__What this task involves__: Say how many lines of these entries include the word "part", and answer with the number alone.

__Rows from a 3D scene dataset__:
<<<<
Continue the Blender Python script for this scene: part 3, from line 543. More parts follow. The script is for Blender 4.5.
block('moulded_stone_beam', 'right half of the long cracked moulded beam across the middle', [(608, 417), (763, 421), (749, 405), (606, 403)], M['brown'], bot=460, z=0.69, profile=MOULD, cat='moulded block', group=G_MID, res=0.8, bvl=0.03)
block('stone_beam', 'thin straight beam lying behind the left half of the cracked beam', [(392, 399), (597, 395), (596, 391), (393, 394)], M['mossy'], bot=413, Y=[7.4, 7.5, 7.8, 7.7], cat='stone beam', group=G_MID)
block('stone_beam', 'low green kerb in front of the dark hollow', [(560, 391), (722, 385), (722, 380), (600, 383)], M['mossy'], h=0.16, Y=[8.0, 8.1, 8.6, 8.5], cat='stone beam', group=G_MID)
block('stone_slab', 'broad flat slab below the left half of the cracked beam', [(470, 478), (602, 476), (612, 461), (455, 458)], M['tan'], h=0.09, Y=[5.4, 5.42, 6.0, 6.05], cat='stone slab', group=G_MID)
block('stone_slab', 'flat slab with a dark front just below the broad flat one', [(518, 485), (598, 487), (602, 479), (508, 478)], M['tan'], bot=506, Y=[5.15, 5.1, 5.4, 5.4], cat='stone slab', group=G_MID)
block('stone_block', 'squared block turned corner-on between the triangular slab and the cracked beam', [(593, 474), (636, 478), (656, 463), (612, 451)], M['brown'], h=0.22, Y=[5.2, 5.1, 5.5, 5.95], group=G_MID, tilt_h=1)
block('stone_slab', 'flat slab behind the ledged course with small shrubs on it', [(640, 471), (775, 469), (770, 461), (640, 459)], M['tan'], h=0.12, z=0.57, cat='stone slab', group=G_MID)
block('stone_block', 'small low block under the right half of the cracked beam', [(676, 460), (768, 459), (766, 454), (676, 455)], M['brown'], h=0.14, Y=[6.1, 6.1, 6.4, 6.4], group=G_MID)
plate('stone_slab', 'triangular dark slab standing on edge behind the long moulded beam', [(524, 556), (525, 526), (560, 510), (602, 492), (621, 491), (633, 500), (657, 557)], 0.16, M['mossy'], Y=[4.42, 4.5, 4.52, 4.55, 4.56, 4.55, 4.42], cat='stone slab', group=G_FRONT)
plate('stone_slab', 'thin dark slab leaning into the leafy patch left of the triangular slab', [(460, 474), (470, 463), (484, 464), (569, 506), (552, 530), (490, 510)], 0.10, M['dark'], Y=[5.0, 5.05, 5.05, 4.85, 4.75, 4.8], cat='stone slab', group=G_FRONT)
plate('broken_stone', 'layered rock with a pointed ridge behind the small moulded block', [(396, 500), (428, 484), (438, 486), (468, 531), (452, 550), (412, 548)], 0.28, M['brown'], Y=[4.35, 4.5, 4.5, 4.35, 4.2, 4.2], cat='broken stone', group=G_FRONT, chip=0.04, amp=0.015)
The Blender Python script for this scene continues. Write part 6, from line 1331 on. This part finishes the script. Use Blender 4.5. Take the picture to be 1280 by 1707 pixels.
>>>>
__Answer to the task__: 2